* **TASK TO COMPLETE**
Each line of the material must be repeated precisely, with the pictures left out.

— start of DATA EXTRACT —

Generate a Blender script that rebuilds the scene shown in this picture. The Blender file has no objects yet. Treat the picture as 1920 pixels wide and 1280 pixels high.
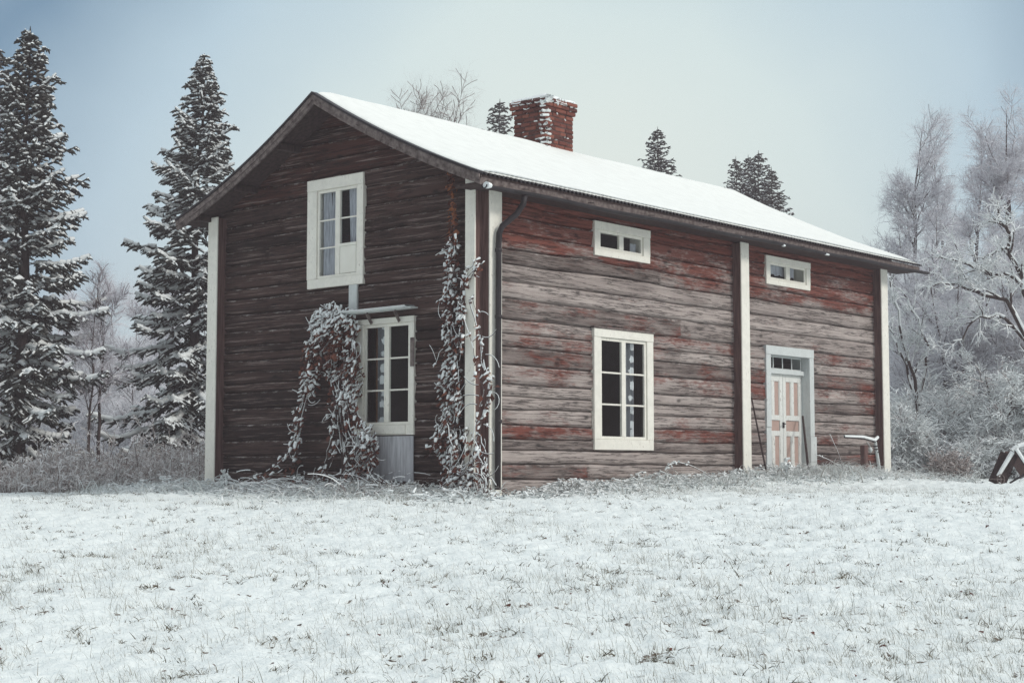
import bpy, math, random
import numpy as np
from mathutils import Vector

S = bpy.context.scene
R = math.radians
rng = np.random.default_rng(7)
random.seed(7)

# ------------------------------------------------------------------ camera, sky, sun
CAM = np.array([-15.726, -14.199, 0.2945]); YAW = 0.71361; PITCH = 0.08059; FPX = 2957.83
cd = bpy.data.cameras.new('camera'); cam = bpy.data.objects.new('camera', cd); S.collection.objects.link(cam)
cd.sensor_width = 36; cd.lens = FPX/1920*36; cd.clip_start = .1; cd.clip_end = 2000
cam.location = CAM; cam.rotation_euler = (math.pi/2+PITCH, 0, YAW-math.pi/2)
S.camera = cam
S.view_settings.view_transform = 'Standard'; S.view_settings.look = 'None'
S.view_settings.exposure = 0.36; S.view_settings.gamma = 1.0
S.cycles.use_denoising = True; S.cycles.denoising_prefilter = 'NONE'; S.cycles.max_bounces = 8; S.cycles.transparent_max_bounces = 16
S.cycles.volume_bounces = 0; S.cycles.caustics_reflective = False; S.cycles.caustics_refractive = False

SUN_DIR = Vector((0.22, -0.78, 0.58)).normalized()
el = math.asin(SUN_DIR.z); az = math.atan2(SUN_DIR.x, SUN_DIR.y)
W0 = bpy.data.worlds.new('World'); S.world = W0; W0.use_nodes = True
nt = W0.node_tree; nt.nodes.clear()
def N(nt, t, **k):
    n = nt.nodes.new(t)
    for a, b in k.items(): setattr(n, a, b)
    return n
out = N(nt, 'ShaderNodeOutputWorld'); bg = N(nt, 'ShaderNodeBackground')
sky = N(nt, 'ShaderNodeTexSky', sky_type='NISHITA', sun_disc=False, sun_elevation=el, sun_rotation=az)
sc = N(nt, 'ShaderNodeVectorMath', operation='SCALE'); sc.inputs['Scale'].default_value = 0.10
nt.links.new(sky.outputs[0], sc.inputs[0])
# thin overcast: brighter where the cloud is thinnest (low in the north-east), blue-grey elsewhere
tc = N(nt, 'ShaderNodeTexCoord')
dt = N(nt, 'ShaderNodeVectorMath', operation='DOT_PRODUCT')
cdir = Vector((math.cos(YAW-.03)*math.cos(.11), math.sin(YAW-.03)*math.cos(.11), math.sin(.11)))
dt.inputs[1].default_value = cdir; nt.links.new(tc.outputs['Generated'], dt.inputs[0])
ac = N(nt, 'ShaderNodeMath', operation='ARCCOSINE'); nt.links.new(dt.outputs['Value'], ac.inputs[0])
nz = N(nt, 'ShaderNodeTexNoise'); nz.inputs['Scale'].default_value = 5; nz.inputs['Detail'].default_value = 3
nt.links.new(tc.outputs['Generated'], nz.inputs['Vector'])
ad = N(nt, 'ShaderNodeMath', operation='MULTIPLY_ADD'); ad.inputs[1].default_value = .10
nt.links.new(nz.outputs[0], ad.inputs[0]); nt.links.new(ac.outputs[0], ad.inputs[2])
cr = N(nt, 'ShaderNodeValToRGB'); e = cr.color_ramp.elements
e[0].position = .12; e[0].color = (.71, .77, .70, 1)
e[1].position = .70; e[1].color = (.56, .62, .64, 1)
for p_, c_ in ((.24, (.61, .71, .69, 1)), (.33, (.42, .55, .62, 1)), (.42, (.13, .235, .335, 1)), (.54, (.36, .45, .53, 1))):
    q = e.new(p_); q.color = c_
nt.links.new(ad.outputs[0], cr.inputs[0])
mx = N(nt, 'ShaderNodeMix', data_type='RGBA'); mx.inputs[0].default_value = .88
# away from the thin patch the overcast is brightest overhead and dims towards the horizon
sz = N(nt, 'ShaderNodeSeparateXYZ'); nt.links.new(tc.outputs['Generated'], sz.inputs[0])
zf = N(nt, 'ShaderNodeMapRange'); zf.inputs[1].default_value = 0.; zf.inputs[2].default_value = 1.; zf.inputs[3].default_value = .30; zf.inputs[4].default_value = 1.5; nt.links.new(sz.outputs[2], zf.inputs[0])
rc = N(nt, 'ShaderNodeVectorMath', operation='SCALE'); rc.inputs[0].default_value = (.57, .62, .64); nt.links.new(zf.outputs[0], rc.inputs['Scale'])
af = N(nt, 'ShaderNodeMapRange', interpolation_type='SMOOTHSTEP'); af.inputs[1].default_value = .44; af.inputs[2].default_value = .75; nt.links.new(ad.outputs[0], af.inputs[0])
cm = N(nt, 'ShaderNodeMix', data_type='RGBA'); nt.links.new(af.outputs[0], cm.inputs[0]); nt.links.new(cr.outputs[0], cm.inputs[6]); nt.links.new(rc.outputs[0], cm.inputs[7])
nt.links.new(sc.outputs[0], mx.inputs[6]); nt.links.new(cm.outputs[2], mx.inputs[7])
nt.links.new(mx.outputs[2], bg.inputs[0]); bg.inputs[1].default_value = 1.0
nt.links.new(bg.outputs[0], out.inputs[0])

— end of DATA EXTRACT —

* **EXERCISE ANSWER**
Generate a Blender script that rebuilds the scene shown in this picture. The Blender file has no objects yet. Treat the picture as 1920 pixels wide and 1280 pixels high.
import bpy, math, random
import numpy as np
from mathutils import Vector

S = bpy.context.scene
R = math.radians
rng = np.random.default_rng(7)
random.seed(7)

# ------------------------------------------------------------------ camera, sky, sun
CAM = np.array([-15.726, -14.199, 0.2945]); YAW = 0.71361; PITCH = 0.08059; FPX = 2957.83
cd = bpy.data.cameras.new('camera'); cam = bpy.data.objects.new('camera', cd); S.collection.objects.link(cam)
cd.sensor_width = 36; cd.lens = FPX/1920*36; cd.clip_start = .1; cd.clip_end = 2000
cam.location = CAM; cam.rotation_euler = (math.pi/2+PITCH, 0, YAW-math.pi/2)
S.camera = cam
S.view_settings.view_transform = 'Standard'; S.view_settings.look = 'None'
S.view_settings.exposure = 0.36; S.view_settings.gamma = 1.0
S.cycles.use_denoising = True; S.cycles.denoising_prefilter = 'NONE'; S.cycles.max_bounces = 8; S.cycles.transparent_max_bounces = 16
S.cycles.volume_bounces = 0; S.cycles.caustics_reflective = False; S.cycles.caustics_refractive = False

SUN_DIR = Vector((0.22, -0.78, 0.58)).normalized()
el = math.asin(SUN_DIR.z); az = math.atan2(SUN_DIR.x, SUN_DIR.y)
W0 = bpy.data.worlds.new('World'); S.world = W0; W0.use_nodes = True
nt = W0.node_tree; nt.nodes.clear()
def N(nt, t, **k):
    n = nt.nodes.new(t)
    for a, b in k.items(): setattr(n, a, b)
    return n
out = N(nt, 'ShaderNodeOutputWorld'); bg = N(nt, 'ShaderNodeBackground')
sky = N(nt, 'ShaderNodeTexSky', sky_type='NISHITA', sun_disc=False, sun_elevation=el, sun_rotation=az)
sc = N(nt, 'ShaderNodeVectorMath', operation='SCALE'); sc.inputs['Scale'].default_value = 0.10
nt.links.new(sky.outputs[0], sc.inputs[0])
# thin overcast: brighter where the cloud is thinnest (low in the north-east), blue-grey elsewhere
tc = N(nt, 'ShaderNodeTexCoord')
dt = N(nt, 'ShaderNodeVectorMath', operation='DOT_PRODUCT')
cdir = Vector((math.cos(YAW-.03)*math.cos(.11), math.sin(YAW-.03)*math.cos(.11), math.sin(.11)))
dt.inputs[1].default_value = cdir; nt.links.new(tc.outputs['Generated'], dt.inputs[0])
ac = N(nt, 'ShaderNodeMath', operation='ARCCOSINE'); nt.links.new(dt.outputs['Value'], ac.inputs[0])
nz = N(nt, 'ShaderNodeTexNoise'); nz.inputs['Scale'].default_value = 5; nz.inputs['Detail'].default_value = 3
nt.links.new(tc.outputs['Generated'], nz.inputs['Vector'])
ad = N(nt, 'ShaderNodeMath', operation='MULTIPLY_ADD'); ad.inputs[1].default_value = .10
nt.links.new(nz.outputs[0], ad.inputs[0]); nt.links.new(ac.outputs[0], ad.inputs[2])
cr = N(nt, 'ShaderNodeValToRGB'); e = cr.color_ramp.elements
e[0].position = .12; e[0].color = (.71, .77, .70, 1)
e[1].position = .70; e[1].color = (.56, .62, .64, 1)
for p_, c_ in ((.24, (.61, .71, .69, 1)), (.33, (.42, .55, .62, 1)), (.42, (.13, .235, .335, 1)), (.54, (.36, .45, .53, 1))):
    q = e.new(p_); q.color = c_
nt.links.new(ad.outputs[0], cr.inputs[0])
mx = N(nt, 'ShaderNodeMix', data_type='RGBA'); mx.inputs[0].default_value = .88
# away from the thin patch the overcast is brightest overhead and dims towards the horizon
sz = N(nt, 'ShaderNodeSeparateXYZ'); nt.links.new(tc.outputs['Generated'], sz.inputs[0])
zf = N(nt, 'ShaderNodeMapRange'); zf.inputs[1].default_value = 0.; zf.inputs[2].default_value = 1.; zf.inputs[3].default_value = .30; zf.inputs[4].default_value = 1.5; nt.links.new(sz.outputs[2], zf.inputs[0])
rc = N(nt, 'ShaderNodeVectorMath', operation='SCALE'); rc.inputs[0].default_value = (.57, .62, .64); nt.links.new(zf.outputs[0], rc.inputs['Scale'])
af = N(nt, 'ShaderNodeMapRange', interpolation_type='SMOOTHSTEP'); af.inputs[1].default_value = .44; af.inputs[2].default_value = .75; nt.links.new(ad.outputs[0], af.inputs[0])
cm = N(nt, 'ShaderNodeMix', data_type='RGBA'); nt.links.new(af.outputs[0], cm.inputs[0]); nt.links.new(cr.outputs[0], cm.inputs[6]); nt.links.new(rc.outputs[0], cm.inputs[7])
nt.links.new(sc.outputs[0], mx.inputs[6]); nt.links.new(cm.outputs[2], mx.inputs[7])
nt.links.new(mx.outputs[2], bg.inputs[0]); bg.inputs[1].default_value = 1.0
nt.links.new(bg.outputs[0], out.inputs[0])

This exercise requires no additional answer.